Kavanaugh, whom Susan Collins said would never do what he did today, did explain himself, but only to offer a fig leaf: that letting states decide abortion is the way things ought to be because doing anything else—including protecting a constitutional right—is akin to “taking sides” in an extremely difficult moral and policy question. Better for us to stay neutral and even handed. “After today’s decision, the nine Members of this Court will no longer decide the basic legality of pre-viability abortion for all 330 million Americans,” Kavanaugh insists.

Yet as justices Stephen Breyer, Sonia Sotomayor, and Elena Kagan observed in a potent dissent they issued jointly, there’s nothing neutral or modest about undermining a fundamental right that for decades has been the fabric of people’s lives. The very point of constitutional protections, such as that of gay people to get married or for women to obtain contraception, is that they cannot be subject to the whims of the electorate or politicians. “The point of all these examples is that when it comes to rights, the Court does not act ‘neutrally’ when it leaves everything up to the States,” the liberal justices write. “Rather, the Court acts neutrally when it protects the right against all comers. And to apply that point to the case here: When the Court decimates a right women have held for 50 years, the Court is not being ‘scrupulously neutral.’ It is instead taking sides: against women who wish to exercise the right, and for States (like Mississippi) that want to bar them from doing so.”

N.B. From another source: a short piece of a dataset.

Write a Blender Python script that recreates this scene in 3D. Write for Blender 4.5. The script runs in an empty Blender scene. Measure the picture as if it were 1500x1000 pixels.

Since Barrett joined the Supreme Court, these dissenters have been lonely and powerless, and there’s no reason to think that things will change when Breyer formally steps down this summer and Ketanji Brown Jackson takes his seat. Because of this powerlessness to move the law, or at least to protect what’s left of it, they can only protest—and do so loudly, with arguments, and as much moral clarity as possible. In this regard, perhaps the most striking feature of their joint dissent, which extends for 60 pages and includes an appendix explaining how the majority distorted the principle of stare decisis to reach a desired outcome, is its focus on power. Their opinion includes a citation to one of Justice Thurgood Marshall’s final warnings as he was preparing to step down in 1991, only one year before the fate of abortion rights, then in their youth, seemed to hang by a thread: “Power, not reason, is the new currency of this Court’s decisionmaking,” Marshall wrote.

That section of the dissenters’ opinion, which begins on page 57 and runs for a few pages, is worth reading in full, because it lays out the stakes of what it means to wield power simply because new justices believe in a “new doctrinal school,” act “by dint of numbers,” or simply because they can. Power in numbers, not reason, is indeed what drives this Supreme Court, which continues to slash and burn without regard for its standing in the eyes of the public, already at its lowest in history. “For all of us, in our time on this Court, that has never been more true than today,” the dissenters continue. “In overruling Roe and Casey, this Court betrays its guiding principles. With sorrow—for this Court, but more, for the many millions of American women who have today lost a fundamental constitutional protection—we dissent.”